The match was conducted as a tournament, according to the initial plans. From 1300 hours, the seamen divisions had their match. Once they had completed their semi-final bout, it was our turn to hold preliminaries. The bustle that had surrounded the rings gave way at once to complete silence, suffused with a kind of mute truculence. To a man, the wrestlers' adopted a fair-and-square attitude. Team 1 on our side won its match by a single point, but Team 2 lost, also by a point. This meant that Team 1 of the student reserves would compete with the recon students' Team 2 in the finals. Before that, however, the seamen had their final match, and the victory went to the carrier-based bomber trainees. But we took hardly any interest in anyone else's competition.
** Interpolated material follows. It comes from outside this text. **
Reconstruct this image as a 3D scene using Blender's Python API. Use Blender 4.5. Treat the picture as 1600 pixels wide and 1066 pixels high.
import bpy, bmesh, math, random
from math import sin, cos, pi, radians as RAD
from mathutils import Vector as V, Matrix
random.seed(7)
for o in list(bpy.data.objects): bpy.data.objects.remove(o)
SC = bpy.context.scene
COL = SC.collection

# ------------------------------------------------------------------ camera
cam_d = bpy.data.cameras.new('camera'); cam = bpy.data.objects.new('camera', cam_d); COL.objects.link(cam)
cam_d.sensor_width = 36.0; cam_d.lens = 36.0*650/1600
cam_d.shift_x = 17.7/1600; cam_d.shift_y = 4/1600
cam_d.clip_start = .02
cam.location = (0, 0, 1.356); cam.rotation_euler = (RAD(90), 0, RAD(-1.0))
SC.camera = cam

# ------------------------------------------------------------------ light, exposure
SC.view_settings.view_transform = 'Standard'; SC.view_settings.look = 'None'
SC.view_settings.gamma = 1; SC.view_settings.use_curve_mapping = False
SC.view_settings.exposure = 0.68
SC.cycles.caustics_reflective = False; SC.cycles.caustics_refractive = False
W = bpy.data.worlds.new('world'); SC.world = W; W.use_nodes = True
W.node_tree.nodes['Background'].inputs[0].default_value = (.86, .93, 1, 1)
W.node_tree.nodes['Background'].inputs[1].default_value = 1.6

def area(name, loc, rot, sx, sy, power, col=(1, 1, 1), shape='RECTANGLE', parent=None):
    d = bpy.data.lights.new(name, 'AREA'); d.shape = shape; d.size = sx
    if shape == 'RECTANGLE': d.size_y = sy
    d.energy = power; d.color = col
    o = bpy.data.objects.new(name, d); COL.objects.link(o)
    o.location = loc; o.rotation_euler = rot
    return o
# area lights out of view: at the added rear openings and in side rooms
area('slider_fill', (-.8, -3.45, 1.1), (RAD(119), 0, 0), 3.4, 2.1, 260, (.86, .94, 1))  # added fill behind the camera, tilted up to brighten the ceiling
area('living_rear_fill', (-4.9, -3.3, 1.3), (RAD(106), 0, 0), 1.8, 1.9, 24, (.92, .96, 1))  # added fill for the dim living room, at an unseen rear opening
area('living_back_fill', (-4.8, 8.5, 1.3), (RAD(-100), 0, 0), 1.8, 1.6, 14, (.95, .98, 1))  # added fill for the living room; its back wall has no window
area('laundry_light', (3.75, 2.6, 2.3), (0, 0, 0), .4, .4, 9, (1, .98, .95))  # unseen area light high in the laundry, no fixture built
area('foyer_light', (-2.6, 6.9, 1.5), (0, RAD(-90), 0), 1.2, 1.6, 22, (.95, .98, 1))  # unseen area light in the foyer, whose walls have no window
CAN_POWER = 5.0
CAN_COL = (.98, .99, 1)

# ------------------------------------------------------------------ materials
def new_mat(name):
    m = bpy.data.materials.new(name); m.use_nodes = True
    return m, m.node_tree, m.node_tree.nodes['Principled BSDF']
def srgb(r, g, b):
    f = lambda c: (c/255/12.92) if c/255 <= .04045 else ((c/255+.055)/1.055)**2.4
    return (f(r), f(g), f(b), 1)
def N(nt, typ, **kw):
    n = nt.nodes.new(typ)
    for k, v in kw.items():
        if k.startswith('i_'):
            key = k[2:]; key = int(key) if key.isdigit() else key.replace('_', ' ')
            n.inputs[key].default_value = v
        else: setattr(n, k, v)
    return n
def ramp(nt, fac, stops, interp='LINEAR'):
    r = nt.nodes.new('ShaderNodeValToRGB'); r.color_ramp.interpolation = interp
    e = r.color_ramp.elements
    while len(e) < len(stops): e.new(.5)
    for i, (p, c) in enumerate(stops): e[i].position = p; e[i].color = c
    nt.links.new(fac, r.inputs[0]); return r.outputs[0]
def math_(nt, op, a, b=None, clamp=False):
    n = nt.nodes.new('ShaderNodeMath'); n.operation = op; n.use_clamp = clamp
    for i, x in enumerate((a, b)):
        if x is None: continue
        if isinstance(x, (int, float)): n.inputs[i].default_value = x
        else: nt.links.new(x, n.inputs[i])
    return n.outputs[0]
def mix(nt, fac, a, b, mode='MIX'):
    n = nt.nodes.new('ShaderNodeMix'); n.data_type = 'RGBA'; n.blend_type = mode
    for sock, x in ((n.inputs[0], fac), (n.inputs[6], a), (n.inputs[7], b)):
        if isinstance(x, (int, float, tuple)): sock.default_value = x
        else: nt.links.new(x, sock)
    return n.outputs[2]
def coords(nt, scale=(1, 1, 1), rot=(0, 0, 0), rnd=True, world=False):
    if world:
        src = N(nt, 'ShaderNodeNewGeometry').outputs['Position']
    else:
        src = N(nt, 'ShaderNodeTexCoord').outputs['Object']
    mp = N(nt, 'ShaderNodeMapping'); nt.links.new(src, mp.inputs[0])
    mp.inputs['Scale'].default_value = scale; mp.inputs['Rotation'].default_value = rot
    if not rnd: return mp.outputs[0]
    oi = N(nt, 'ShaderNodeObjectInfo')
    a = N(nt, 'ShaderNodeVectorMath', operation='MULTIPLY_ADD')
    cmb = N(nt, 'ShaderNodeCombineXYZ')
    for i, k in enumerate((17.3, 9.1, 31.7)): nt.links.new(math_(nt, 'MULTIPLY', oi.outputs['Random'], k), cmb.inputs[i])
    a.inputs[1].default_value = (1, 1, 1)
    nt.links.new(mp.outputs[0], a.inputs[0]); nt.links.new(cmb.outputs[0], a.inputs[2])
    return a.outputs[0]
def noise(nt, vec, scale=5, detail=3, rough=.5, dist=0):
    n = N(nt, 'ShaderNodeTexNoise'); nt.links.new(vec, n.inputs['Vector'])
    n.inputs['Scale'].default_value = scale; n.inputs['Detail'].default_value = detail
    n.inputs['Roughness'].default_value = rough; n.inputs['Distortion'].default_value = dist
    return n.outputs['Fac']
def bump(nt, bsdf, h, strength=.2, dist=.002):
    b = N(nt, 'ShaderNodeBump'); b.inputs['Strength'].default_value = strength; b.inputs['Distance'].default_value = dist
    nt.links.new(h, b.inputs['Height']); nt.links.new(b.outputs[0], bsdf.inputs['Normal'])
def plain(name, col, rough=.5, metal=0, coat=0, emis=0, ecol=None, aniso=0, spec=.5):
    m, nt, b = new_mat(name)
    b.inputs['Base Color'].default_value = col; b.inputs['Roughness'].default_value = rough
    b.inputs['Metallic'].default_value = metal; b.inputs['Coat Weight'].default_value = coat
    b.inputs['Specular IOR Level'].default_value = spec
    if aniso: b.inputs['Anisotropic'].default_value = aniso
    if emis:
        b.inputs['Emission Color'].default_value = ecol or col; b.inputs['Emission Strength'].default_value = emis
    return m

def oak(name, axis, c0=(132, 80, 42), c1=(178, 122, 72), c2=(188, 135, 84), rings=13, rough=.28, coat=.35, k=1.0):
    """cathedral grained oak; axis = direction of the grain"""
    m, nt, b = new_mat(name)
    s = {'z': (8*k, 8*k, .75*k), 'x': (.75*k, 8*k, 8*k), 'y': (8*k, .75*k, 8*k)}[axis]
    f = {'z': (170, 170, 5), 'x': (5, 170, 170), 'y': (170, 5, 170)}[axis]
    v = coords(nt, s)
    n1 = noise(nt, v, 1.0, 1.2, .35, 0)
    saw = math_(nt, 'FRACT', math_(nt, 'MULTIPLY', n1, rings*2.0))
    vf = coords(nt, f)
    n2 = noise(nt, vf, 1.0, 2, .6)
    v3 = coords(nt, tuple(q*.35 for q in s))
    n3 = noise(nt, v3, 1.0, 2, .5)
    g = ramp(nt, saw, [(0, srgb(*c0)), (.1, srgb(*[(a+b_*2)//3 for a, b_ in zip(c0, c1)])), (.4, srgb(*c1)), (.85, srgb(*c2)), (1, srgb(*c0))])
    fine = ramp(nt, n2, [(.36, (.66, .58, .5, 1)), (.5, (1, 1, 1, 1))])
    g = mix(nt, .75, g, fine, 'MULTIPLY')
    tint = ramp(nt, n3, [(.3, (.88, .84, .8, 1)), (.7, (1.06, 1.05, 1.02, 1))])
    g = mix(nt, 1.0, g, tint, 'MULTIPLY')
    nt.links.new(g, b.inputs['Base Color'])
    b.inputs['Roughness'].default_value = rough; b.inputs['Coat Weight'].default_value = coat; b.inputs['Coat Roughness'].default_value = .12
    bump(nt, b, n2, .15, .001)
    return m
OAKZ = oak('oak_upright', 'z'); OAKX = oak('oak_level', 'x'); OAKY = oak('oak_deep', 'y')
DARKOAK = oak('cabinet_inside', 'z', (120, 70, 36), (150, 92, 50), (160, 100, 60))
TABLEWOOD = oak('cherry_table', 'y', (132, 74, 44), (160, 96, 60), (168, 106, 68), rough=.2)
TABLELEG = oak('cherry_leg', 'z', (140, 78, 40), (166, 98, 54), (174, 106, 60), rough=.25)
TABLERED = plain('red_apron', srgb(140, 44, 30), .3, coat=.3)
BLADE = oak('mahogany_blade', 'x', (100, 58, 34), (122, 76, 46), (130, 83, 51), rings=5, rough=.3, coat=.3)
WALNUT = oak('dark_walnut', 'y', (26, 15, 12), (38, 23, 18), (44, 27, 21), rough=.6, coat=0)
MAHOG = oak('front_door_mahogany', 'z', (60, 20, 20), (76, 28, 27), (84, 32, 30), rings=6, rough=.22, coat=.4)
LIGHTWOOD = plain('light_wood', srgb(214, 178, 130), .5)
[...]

Finally, our spearhead wrestler, Cadet Murase, faced off against Ensign K. The instant they rose from their crouches, they threw themselves into it, heaving against one another fiercely. Presently they moved into belt grips. First, Murase was pushed outward, his body arching back. My heart pounded, and I broke out in a cold sweat. I thought he was done for. But not for nothing had Murase earned his reputation in sumo back at Waseda University. With a wrapping maneuver, he freed himself, and, in a flash, he pushed his opponent out of the ring. A loud cheer went up. Our second wrestler brought us another win. We lost the third and the fourth bouts, won the fifth, and then lost the sixth. In the end, the contest came down to a match between the two team captains. Never have I witnessed a more exciting fight. Deafening cheers rang out from both sides. Our captain was Shirozaki, a Ritsumei-kan graduate weighing in at seventy-three kilograms. We had firm faith in him, but nonetheless our faces flushed, and all of us, without being aware of it, leaned forward in anticipation. Shirozaki himself, however, approached the ring with an air of perfect composure, stood up, and, without a hint of shakiness, easily dispatched his opponent with an overarm throw. For a moment we were struck dumb, but then came the applause. At last we had won, and our fortnight-long grudge was satisfied. It was a load off my mind. I felt as if I myself had been in the ring.